The Brits lied to us: carrots don’t let you see in the dark


When we were growing up back in the days, our parents or guardians usually claim if we eat lots of carrots, our eye sight would magically improve so much we could see in the dark. I thought this was true for a while, until I grew up and realized I can’t see for dear life in the dark without light. So where did this magic carrot lie came from you ask? The Brits, they are to blame for your disastrous carrot eating childhood.

The truth about carrots is that it contains high amounts of Vitamin A, this means eating a lot of the thing could increase the health of your eyes. However, not so much that you can see German airplanes in the dark of night and shoot them down. If carrots really helped with eyesight that much, then by Odin’s luscious long white beard, we as humans would never require a flashlight in the dark.

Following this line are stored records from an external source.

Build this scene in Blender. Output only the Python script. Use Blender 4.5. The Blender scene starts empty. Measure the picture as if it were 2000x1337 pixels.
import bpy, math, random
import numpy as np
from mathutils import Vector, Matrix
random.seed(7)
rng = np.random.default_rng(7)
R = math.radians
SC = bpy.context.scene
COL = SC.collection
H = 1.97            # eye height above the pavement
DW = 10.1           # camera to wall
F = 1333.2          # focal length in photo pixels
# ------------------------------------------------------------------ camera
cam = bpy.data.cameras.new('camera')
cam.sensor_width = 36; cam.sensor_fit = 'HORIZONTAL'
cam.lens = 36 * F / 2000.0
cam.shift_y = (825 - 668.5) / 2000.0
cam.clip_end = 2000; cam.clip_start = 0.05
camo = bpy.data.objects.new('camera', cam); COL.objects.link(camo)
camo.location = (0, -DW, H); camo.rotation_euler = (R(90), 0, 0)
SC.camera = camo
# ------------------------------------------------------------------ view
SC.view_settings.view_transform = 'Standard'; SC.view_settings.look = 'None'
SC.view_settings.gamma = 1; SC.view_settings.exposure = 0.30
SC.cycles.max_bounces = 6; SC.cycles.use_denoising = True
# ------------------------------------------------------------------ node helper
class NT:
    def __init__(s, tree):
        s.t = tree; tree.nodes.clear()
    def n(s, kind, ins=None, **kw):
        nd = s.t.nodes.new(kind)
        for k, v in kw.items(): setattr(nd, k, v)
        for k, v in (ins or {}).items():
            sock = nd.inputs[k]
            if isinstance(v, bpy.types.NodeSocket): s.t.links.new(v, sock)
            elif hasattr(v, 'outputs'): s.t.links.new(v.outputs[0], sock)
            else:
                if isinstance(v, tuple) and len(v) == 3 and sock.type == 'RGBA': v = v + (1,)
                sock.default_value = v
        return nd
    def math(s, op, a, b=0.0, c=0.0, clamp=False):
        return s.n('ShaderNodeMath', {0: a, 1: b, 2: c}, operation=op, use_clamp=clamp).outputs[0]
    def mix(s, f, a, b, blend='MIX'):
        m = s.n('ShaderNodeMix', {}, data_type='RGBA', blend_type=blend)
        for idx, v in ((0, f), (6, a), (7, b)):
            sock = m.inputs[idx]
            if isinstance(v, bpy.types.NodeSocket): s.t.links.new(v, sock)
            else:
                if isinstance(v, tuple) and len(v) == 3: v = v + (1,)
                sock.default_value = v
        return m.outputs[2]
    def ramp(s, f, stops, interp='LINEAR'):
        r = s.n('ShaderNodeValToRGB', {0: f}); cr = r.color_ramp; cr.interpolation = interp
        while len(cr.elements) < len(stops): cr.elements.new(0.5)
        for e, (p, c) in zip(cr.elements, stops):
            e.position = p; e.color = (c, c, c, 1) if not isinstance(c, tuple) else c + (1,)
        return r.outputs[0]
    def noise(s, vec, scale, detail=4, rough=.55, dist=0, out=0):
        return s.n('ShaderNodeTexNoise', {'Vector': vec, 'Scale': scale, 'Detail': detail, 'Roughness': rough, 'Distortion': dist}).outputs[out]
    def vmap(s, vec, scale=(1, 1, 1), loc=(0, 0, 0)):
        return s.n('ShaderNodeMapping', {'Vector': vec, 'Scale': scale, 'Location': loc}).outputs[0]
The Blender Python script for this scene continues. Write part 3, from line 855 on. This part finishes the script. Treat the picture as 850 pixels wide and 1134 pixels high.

So, how did the Brits lie to us all to make us believe such madness? Well, apparently the British Royal Air Force got really good at shooting down Nazi airplanes in the dark back in World War 2. The Royal Air Force accomplished this feat by using a new radar system; they wanted to keep it a secret, so they based their success on eating carrots. Since then, carrots have been the poster boy for good eyesight, and even till this day many still believe in this myth.

The Royal Air Force was able to repel the German fighters in part because of the development of a new, secret radar technology. The on-board Airborne Interception Radar (AI), first used by the RAF in 1939, had the ability to pinpoint enemy bombers before they reached the English Channel. However, to keep that under wraps, according to Stolarczyk’s research pulled from the files of the Imperial War Museum, the Mass Observation Archive, and the UK National Archives, the Ministry provided another reason for their success: carrots.

Now you know the truth about carrots, that doesn’t mean it is time to stop eating it. This vegetable might not allow you to view things in the dark like Riddick, but it is good for the health of your eyes.